VTOL/Quad plane transition porpoising

For some time we have experienced intermittent porpoising (pitch oscillations) on our aircraft when transitioning from VTOL to fixed wing flight. Sometimes it will do it real bad (high amplitude), others not at all. Some things that seem to affect it include stiffness of the tail’s mounting (A-tail supported by the vtol booms), and stiffness of the fuselage to wing mount. Any slop in either of those seems to make the porpoise way worse. I notice that both the VTOL and plane controls are fighting to correct this and wonder if this has something to do with this, but I have a feeling the root is in poor plane pitch PIDs.

Has anyone else had this problem?

Can someone look at this log and tell me how you’d adjust the PIDs (specific attention to time 15:50:43) I am in need of someone who is good at PID analysis and am willing to pay for good help and instruction. Autotuning isn’t really an option.

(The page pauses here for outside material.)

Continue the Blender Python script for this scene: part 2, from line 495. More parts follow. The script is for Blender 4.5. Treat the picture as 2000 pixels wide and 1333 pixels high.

IB Crazy once had a video about tuning. His recommendations are as follows:

P to low, slow oscillations, sluggish
P to high, stable but fast oscillations

I to low, very sloppy, hard to keep position
I to high, overshoot and oscillate, can be compensated by D up, but can go out of control
25% of P is good to start

D to low, overshoot only shortly
D to high, fast oscillations, but almost unnoticed

For me, the above is almost like the Bible on tuning.

I your case, I’d start lowering pitch P. I’ll give you my bank account later, hahaha.

Thanks, do you have a link to the video? Was this for quad or plane tuning?

I’ve done okay but not stellar for myself with quad tuning, which we have more ability to play with than plane tuning. I’d really like to know if there is a way to look at the logs and be able to sort out based on the desired, actual, and the PID components what should be changed and by about how much.

Also, how the heck does the angle differ from the rates? What should be tuned first?

I don’t know how to look at the logs and start from there. I do my tuning in real life. It’s really not that hard, once you get the hang of it. This is Alex 's (ibcrazy) his video:

And by the way, yes, the stiffness of the frame plays a very big role. We also once had an airframe where the tail was almost unnoticeable loose, but it led to very high oscillations.